Nijhuis also talked about the plusses and minuses of today’s journalism. One conclusion was that the journalism industry is still being disrupted by new technology and is now just more flexible and less afraid. She said that current worries lie around the topic of AI, not about Craigslist. 

She mentioned that disinformation is now spread not just by manufacturing and industry but by friends and neighbors through social media. According to Nijhuis, people used the natural uncertainty of science to dispute climate change, and editors told journalists to illustrate both sides of a story. To satisfy editors, she said that the quick thing to do was to quote a climate denier and a climate scientist without context. The strategy planted doubt in the public’s minds.

“The only solace we have is that we’ve seen [disinformation] before,” she said. 

Nijhuis noted multiple times in the talk that environmental stories are depressing to many and are seen as slow emergencies. 

However, she said that there is more good news than people think. Covering environmental stories, which are urgent, she told the crowd, gives a sense of purpose.

One major plus Nijhuis noted is that the environment is no longer combined into a single beat. In the journalism world, a beat is a specific genre that focuses on an issue, sector, organization or institution over time. 

“The environment is part of the sports beat; it’s part of the business beat; it’s part of the style beat,” she said. “Anything you can think of has an environmental or climate change angle to it.”

Other positives Nijhuis mentioned about the state of journalism included the variety of media types environmental stories are told in, journalists being savvier about misinformation, citizen reporting by new organizations like Uplift Local and publications by ProPublica that have kept investigative journalism alive.

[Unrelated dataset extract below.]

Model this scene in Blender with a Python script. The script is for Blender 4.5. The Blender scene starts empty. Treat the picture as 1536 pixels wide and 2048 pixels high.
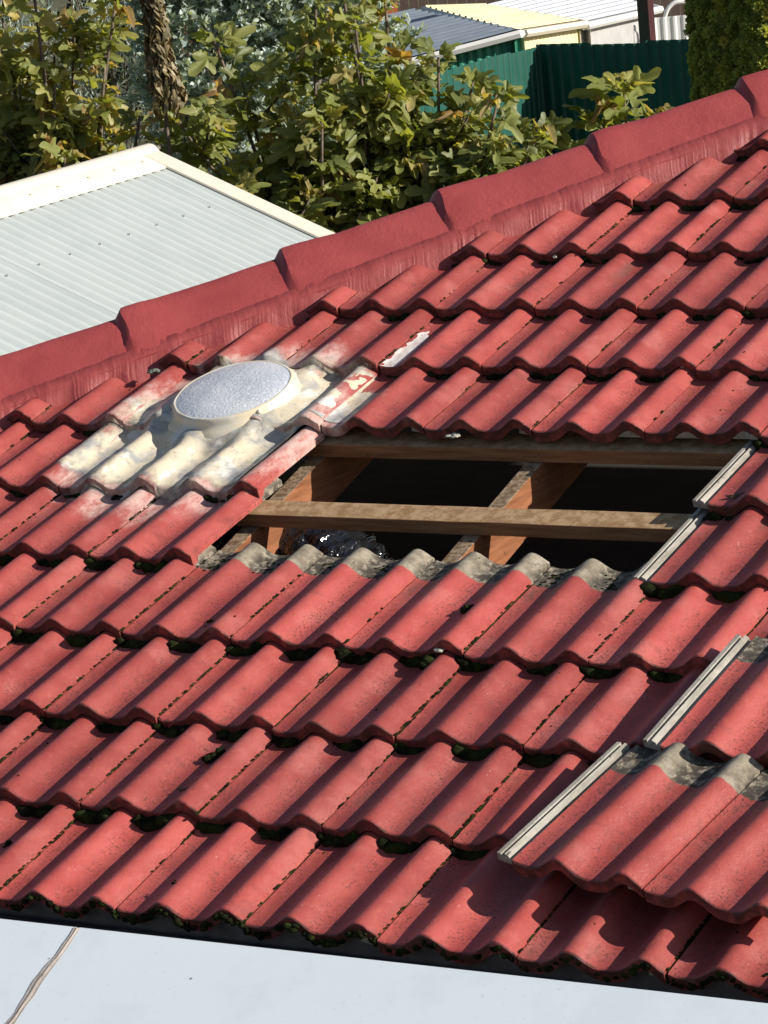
import bpy, bmesh, math, random
from mathutils import Vector, Matrix, Euler, noise

random.seed(7)
scn = bpy.context.scene
col = scn.collection
R = math.radians

# ------------------------------------------------------------------ camera
cd = bpy.data.cameras.new('camera')
cam = bpy.data.objects.new('camera', cd)
col.objects.link(cam)
CAMP = Vector((3.6734, -4.7709, 2.0159))
CAMM = Matrix(((0.855828, -0.029378, 0.516425), (0.508982, 0.225729, -0.830652), (-0.092169, 0.973747, 0.208138)))
cam.matrix_world = Matrix.Translation(CAMP) @ CAMM.to_4x4()
cd.sensor_fit = 'VERTICAL'
cd.sensor_height = 36.0
cd.sensor_width = 27.0
cd.lens = 112.5
cd.clip_start = 0.1
cd.clip_end = 3000
scn.camera = cam

# ------------------------------------------------------------------ sky, sun, exposure
SUN = Vector((1.95, 0.42, 1.0)).normalized()
w = bpy.data.worlds.new('World')
scn.world = w
w.use_nodes = True
wn = w.node_tree
for n in list(wn.nodes):
    wn.nodes.remove(n)
sky = wn.nodes.new('ShaderNodeTexSky')
sky.sky_type = 'NISHITA'
sky.sun_disc = False
sky.sun_elevation = math.asin(SUN.z)
sky.sun_rotation = math.atan2(SUN.x, SUN.y)
sky.air_density = 1.0
sky.dust_density = 1.0
bg = wn.nodes.new('ShaderNodeBackground')
bg.inputs['Strength'].default_value = 0.066
wo = wn.nodes.new('ShaderNodeOutputWorld')
wn.links.new(sky.outputs[0], bg.inputs[0])
wn.links.new(bg.outputs[0], wo.inputs[0])
sl = bpy.data.lights.new('sun', 'SUN')
sl.energy = 5.0
sl.angle = R(0.53)
sl.color = (1.0, 0.94, 0.85)
so = bpy.data.objects.new('sun', sl)
so.rotation_euler = SUN.to_track_quat('Z', 'Y').to_euler()
so.location = (6, 3, 12)
col.objects.link(so)
vs = scn.view_settings
vs.view_transform = 'Standard'
vs.look = 'None'
vs.gamma = 1.0
vs.use_curve_mapping = False
vs.exposure = 0.40
cy = scn.cycles
cy.max_bounces = 5
cy.diffuse_bounces = 3
cy.glossy_bounces = 2
cy.transmission_bounces = 3
cy.transparent_max_bounces = 4
cy.caustics_reflective = False
cy.caustics_refractive = False

# ------------------------------------------------------------------ roof frame
PITCH = R(17.5)
CP, SP = math.cos(PITCH), math.sin(PITCH)
G = 0.3203                 # gauge of the courses
TW = 0.30                  # cover width of a tile
GROUND = -2.6
ROOF = Matrix(((1, 0, 0, 0), (0, CP, -SP, 0), (0, SP, CP, 0), (0, 0, 0, 1)))   # (u, v, n) -> world


def rw(u, v, n=0.0):
    return ROOF @ Vector((u, v, n))


def proj(p):
    c = CAMM.transposed() @ (Vector(p) - CAMP)
    d = -c.z
    return 768 + 6400 * c.x / d, 1024 - 6400 * c.y / d, d


def sm(a, b, x):
    t = min(1, max(0, (x - a) / (b - a)))
    return t * t * (3 - 2 * t)


def nz(x, y, z=0.0):
    return noise.noise(Vector((x, y, z)))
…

Nihjuis mentioned things that are needed now in journalism. One included fewer stories about individual heroes.

“People are dependent on other people,” she said. If the stories were widened, they would show the people others rely on.

Nijhuis said that longer attention spans for both media and consumers, better pay for journalists and overall having more journalists could help the industry as a whole.

“Journalism is never boring,” Nijhuis said. “That’s what keeps all of us going.”